Its harsh: it gives rise to accusations that the law favours the criminal. But it is also just: an absolute rein on police fishing expeditions.

Not, though, in the UK. The oddest thing about this case is that the pièce de resistance - the couple simulating sex on camera - only became a crime by virtue of the presence of the camera in the first place. They knew they were being filmed. Stupidly, they put on a performance for the lens.

Otherwise, it seems highly unlikely that their neighbours would have ever seen or been disturbed by this particular bit of faked rumpy-pumpy.

The number of circles in that argument are starting to make my head ache. Entrapment, anyone?

Wednesday, 4 March 2009

Careless Words

Oh dear. Some people in the public eye really should be more careful how they phrase things.

First up is MP Julie Kirkbride, expressing her concern - in debate about moves to make secret the addresses of candidates for parliamentary election - about nutty constituents. "You never know", she observes poignantly "if someone is going to explode ...".

Clearly a reference to the recent outbreak of suicide bombers in leafy Bromsgrove. Although others arguing in favour of the measure claims it has nothing to do with terrorism.

Then there's the English Cricket Umpire just back from being shot at in Pakistan. He appeared on the Beeb's News at One today to complain that he had been promised "Presidential Level" security.

So what's his problem? A short grounding in the history of Pakistan over the last fifty years or so suggests that that is exactly what he got. Pakistani Presidents have an unfortunate habit of not dying from old age.

I suppose he could have asked for "Prime Ministerial security" - but even that, as Benazir Bhutto found out to her cost, has its drawbacks.

OK. Is this crude and bad taste? Perhaps: but so too is being so ignorant of a country and its history that one can presume, as this guy does, that one can insist on everything being "just like home" - and then whinge when it isn't.

Perhaps the Pakistanis have more serious problems to worry about right now than the whining of an overseas visitor.

Monday, 2 March 2009

x

Getting booted up

One immediate spur to action was the weekend's Modern Liberty Convention.
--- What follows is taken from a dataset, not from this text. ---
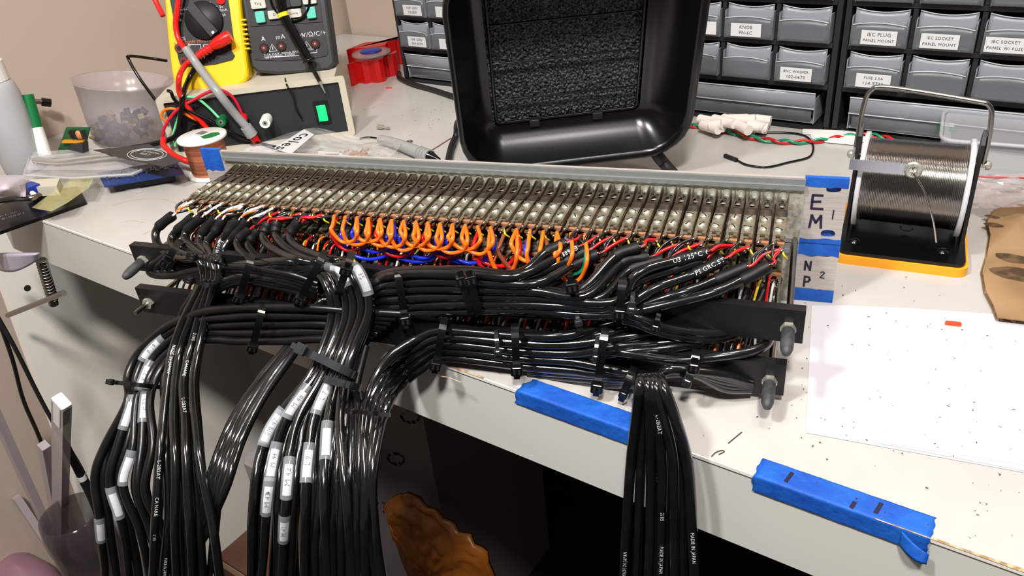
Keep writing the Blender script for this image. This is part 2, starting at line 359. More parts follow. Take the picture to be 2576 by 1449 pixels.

It wasn't exactly inspiring: but it was good to be out and about, hob-nobbing with the activist classes, and up on my hind legs actually speechifying about something once more.

Nice, too, to be recognised (and heckled) by David Howarth, Cambridge's ever-so-cuddly Lib Dem MP. At least that proves that David is a far more visual sort of person than I have ever been. The chances of my recognising even my best friend whilst passing in the street are small to vanishing. My lack of visual acuity is something of a hosuehold joke.

So: much as I remember the man, the voice and some of his sentiments, the chances of my recognising someone I last saw as an up and coming member of the West Midlands Liberal Party some twenty years ago are...nil.

But back to Cambridge and the CML. I also chaired a session - on regulating the internet. Inevitably, perhaps - given that we had the Internet Watch Foundation on the platform - debate skewed round to matters of sex and porn. A pity, since the debate about internet regulation is about so much more: terror, suicide, hate speech, offense and threat. You name it: someone, somewhere has probably requested that it be banned or blocked.

Then, as karma would have it: back home to write up the apparent demise of the Australian attempt at internet regulation. Oh dear! It has hit the buffers, splatttering Comms Supremo, Stephen Conroy, with loads of egg.

It couldn't happen to a nicer Minister.

Let's try again...

I started, so...maybe I won't ever finish, but my New Year's resolution (or seeing as its now February, my Lenten vow) is to get this blog re-started. Yes: a newer, lighter, more streamlined audela is even now waiting in the wings.

If I fall out of the habit again, please poke.